▶ Material
============

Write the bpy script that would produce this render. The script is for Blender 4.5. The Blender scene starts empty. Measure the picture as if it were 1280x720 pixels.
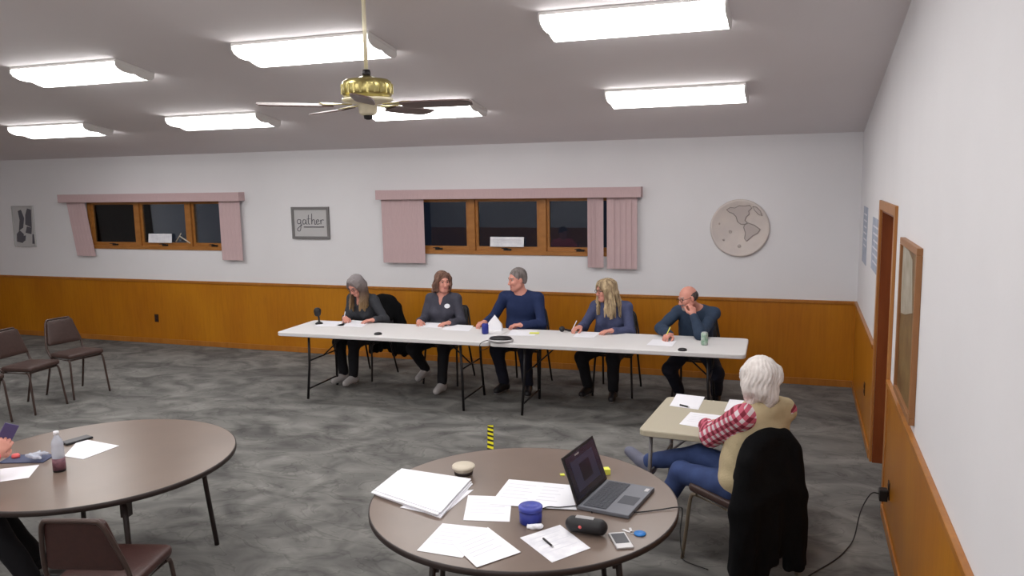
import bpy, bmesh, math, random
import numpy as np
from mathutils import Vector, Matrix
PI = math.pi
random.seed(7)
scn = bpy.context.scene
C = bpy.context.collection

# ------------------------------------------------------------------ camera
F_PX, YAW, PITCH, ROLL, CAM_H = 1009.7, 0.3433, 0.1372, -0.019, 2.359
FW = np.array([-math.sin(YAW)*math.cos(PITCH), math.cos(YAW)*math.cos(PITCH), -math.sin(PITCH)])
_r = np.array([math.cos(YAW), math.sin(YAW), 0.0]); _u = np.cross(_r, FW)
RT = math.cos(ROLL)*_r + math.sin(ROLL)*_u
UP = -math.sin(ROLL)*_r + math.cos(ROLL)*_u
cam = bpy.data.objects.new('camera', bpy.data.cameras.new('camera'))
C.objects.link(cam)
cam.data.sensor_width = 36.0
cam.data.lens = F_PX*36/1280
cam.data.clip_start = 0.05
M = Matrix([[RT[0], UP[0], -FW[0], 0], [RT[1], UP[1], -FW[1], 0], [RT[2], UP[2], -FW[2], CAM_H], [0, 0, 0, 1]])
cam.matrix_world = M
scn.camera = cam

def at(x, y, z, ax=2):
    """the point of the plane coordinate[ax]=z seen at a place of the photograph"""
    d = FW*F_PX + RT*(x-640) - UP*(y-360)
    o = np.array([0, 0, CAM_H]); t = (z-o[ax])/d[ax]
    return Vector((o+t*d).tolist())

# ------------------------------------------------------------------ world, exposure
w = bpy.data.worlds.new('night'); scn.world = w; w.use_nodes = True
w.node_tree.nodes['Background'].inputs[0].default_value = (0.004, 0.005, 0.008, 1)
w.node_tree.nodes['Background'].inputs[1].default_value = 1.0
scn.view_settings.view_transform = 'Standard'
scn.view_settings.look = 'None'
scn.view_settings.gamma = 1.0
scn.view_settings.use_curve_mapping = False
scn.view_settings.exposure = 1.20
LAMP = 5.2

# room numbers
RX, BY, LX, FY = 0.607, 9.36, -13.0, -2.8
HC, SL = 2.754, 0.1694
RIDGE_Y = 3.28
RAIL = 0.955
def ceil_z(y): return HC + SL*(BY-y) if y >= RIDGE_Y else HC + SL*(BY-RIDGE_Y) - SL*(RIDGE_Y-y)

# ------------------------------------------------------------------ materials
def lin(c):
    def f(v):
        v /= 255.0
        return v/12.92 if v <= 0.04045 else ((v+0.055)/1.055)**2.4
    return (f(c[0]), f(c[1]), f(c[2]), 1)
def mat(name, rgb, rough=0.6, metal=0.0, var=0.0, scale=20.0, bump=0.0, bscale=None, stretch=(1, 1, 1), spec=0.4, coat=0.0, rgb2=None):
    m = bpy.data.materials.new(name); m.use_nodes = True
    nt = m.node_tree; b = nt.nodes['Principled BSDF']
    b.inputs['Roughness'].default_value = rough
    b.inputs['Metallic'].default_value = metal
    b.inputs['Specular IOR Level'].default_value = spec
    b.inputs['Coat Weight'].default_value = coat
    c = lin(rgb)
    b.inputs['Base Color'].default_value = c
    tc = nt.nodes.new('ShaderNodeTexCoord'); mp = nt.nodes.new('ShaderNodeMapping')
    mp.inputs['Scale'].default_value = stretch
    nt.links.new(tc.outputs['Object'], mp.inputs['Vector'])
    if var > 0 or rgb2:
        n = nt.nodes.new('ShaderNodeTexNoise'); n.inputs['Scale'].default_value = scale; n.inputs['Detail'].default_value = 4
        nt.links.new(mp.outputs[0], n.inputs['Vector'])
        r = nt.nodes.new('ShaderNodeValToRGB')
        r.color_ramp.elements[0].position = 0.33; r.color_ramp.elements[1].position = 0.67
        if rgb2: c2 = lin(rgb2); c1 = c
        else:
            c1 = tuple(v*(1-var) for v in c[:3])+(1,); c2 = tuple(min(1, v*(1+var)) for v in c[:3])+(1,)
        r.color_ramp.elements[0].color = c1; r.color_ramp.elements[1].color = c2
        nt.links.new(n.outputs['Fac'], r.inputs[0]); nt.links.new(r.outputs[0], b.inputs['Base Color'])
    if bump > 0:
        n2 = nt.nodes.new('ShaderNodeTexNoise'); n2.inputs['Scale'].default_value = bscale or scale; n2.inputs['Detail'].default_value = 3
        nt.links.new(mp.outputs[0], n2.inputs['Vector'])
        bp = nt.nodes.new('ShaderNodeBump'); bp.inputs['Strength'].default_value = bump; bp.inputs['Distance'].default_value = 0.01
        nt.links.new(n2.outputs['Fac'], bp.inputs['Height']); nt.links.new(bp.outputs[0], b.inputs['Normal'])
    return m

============

▶ Exercise requirements
Output the lines above in full and exactly as given, omitting any pictures.

▶ Full output
Write the bpy script that would produce this render. The script is for Blender 4.5. The Blender scene starts empty. Measure the picture as if it were 1280x720 pixels.
import bpy, bmesh, math, random
import numpy as np
from mathutils import Vector, Matrix
PI = math.pi
random.seed(7)
scn = bpy.context.scene
C = bpy.context.collection

# ------------------------------------------------------------------ camera
F_PX, YAW, PITCH, ROLL, CAM_H = 1009.7, 0.3433, 0.1372, -0.019, 2.359
FW = np.array([-math.sin(YAW)*math.cos(PITCH), math.cos(YAW)*math.cos(PITCH), -math.sin(PITCH)])
_r = np.array([math.cos(YAW), math.sin(YAW), 0.0]); _u = np.cross(_r, FW)
RT = math.cos(ROLL)*_r + math.sin(ROLL)*_u
UP = -math.sin(ROLL)*_r + math.cos(ROLL)*_u
cam = bpy.data.objects.new('camera', bpy.data.cameras.new('camera'))
C.objects.link(cam)
cam.data.sensor_width = 36.0
cam.data.lens = F_PX*36/1280
cam.data.clip_start = 0.05
M = Matrix([[RT[0], UP[0], -FW[0], 0], [RT[1], UP[1], -FW[1], 0], [RT[2], UP[2], -FW[2], CAM_H], [0, 0, 0, 1]])
cam.matrix_world = M
scn.camera = cam

def at(x, y, z, ax=2):
    """the point of the plane coordinate[ax]=z seen at a place of the photograph"""
    d = FW*F_PX + RT*(x-640) - UP*(y-360)
    o = np.array([0, 0, CAM_H]); t = (z-o[ax])/d[ax]
    return Vector((o+t*d).tolist())

# ------------------------------------------------------------------ world, exposure
w = bpy.data.worlds.new('night'); scn.world = w; w.use_nodes = True
w.node_tree.nodes['Background'].inputs[0].default_value = (0.004, 0.005, 0.008, 1)
w.node_tree.nodes['Background'].inputs[1].default_value = 1.0
scn.view_settings.view_transform = 'Standard'
scn.view_settings.look = 'None'
scn.view_settings.gamma = 1.0
scn.view_settings.use_curve_mapping = False
scn.view_settings.exposure = 1.20
LAMP = 5.2

# room numbers
RX, BY, LX, FY = 0.607, 9.36, -13.0, -2.8
HC, SL = 2.754, 0.1694
RIDGE_Y = 3.28
RAIL = 0.955
def ceil_z(y): return HC + SL*(BY-y) if y >= RIDGE_Y else HC + SL*(BY-RIDGE_Y) - SL*(RIDGE_Y-y)

# ------------------------------------------------------------------ materials
def lin(c):
    def f(v):
        v /= 255.0
        return v/12.92 if v <= 0.04045 else ((v+0.055)/1.055)**2.4
    return (f(c[0]), f(c[1]), f(c[2]), 1)
def mat(name, rgb, rough=0.6, metal=0.0, var=0.0, scale=20.0, bump=0.0, bscale=None, stretch=(1, 1, 1), spec=0.4, coat=0.0, rgb2=None):
    m = bpy.data.materials.new(name); m.use_nodes = True
    nt = m.node_tree; b = nt.nodes['Principled BSDF']
    b.inputs['Roughness'].default_value = rough
    b.inputs['Metallic'].default_value = metal
    b.inputs['Specular IOR Level'].default_value = spec
    b.inputs['Coat Weight'].default_value = coat
    c = lin(rgb)
    b.inputs['Base Color'].default_value = c
    tc = nt.nodes.new('ShaderNodeTexCoord'); mp = nt.nodes.new('ShaderNodeMapping')
    mp.inputs['Scale'].default_value = stretch
    nt.links.new(tc.outputs['Object'], mp.inputs['Vector'])
    if var > 0 or rgb2:
        n = nt.nodes.new('ShaderNodeTexNoise'); n.inputs['Scale'].default_value = scale; n.inputs['Detail'].default_value = 4
        nt.links.new(mp.outputs[0], n.inputs['Vector'])
        r = nt.nodes.new('ShaderNodeValToRGB')
        r.color_ramp.elements[0].position = 0.33; r.color_ramp.elements[1].position = 0.67
        if rgb2: c2 = lin(rgb2); c1 = c
        else:
            c1 = tuple(v*(1-var) for v in c[:3])+(1,); c2 = tuple(min(1, v*(1+var)) for v in c[:3])+(1,)
        r.color_ramp.elements[0].color = c1; r.color_ramp.elements[1].color = c2
        nt.links.new(n.outputs['Fac'], r.inputs[0]); nt.links.new(r.outputs[0], b.inputs['Base Color'])
    if bump > 0:
        n2 = nt.nodes.new('ShaderNodeTexNoise'); n2.inputs['Scale'].default_value = bscale or scale; n2.inputs['Detail'].default_value = 3
        nt.links.new(mp.outputs[0], n2.inputs['Vector'])
        bp = nt.nodes.new('ShaderNodeBump'); bp.inputs['Strength'].default_value = bump; bp.inputs['Distance'].default_value = 0.01
        nt.links.new(n2.outputs['Fac'], bp.inputs['Height']); nt.links.new(bp.outputs[0], b.inputs['Normal'])
    return m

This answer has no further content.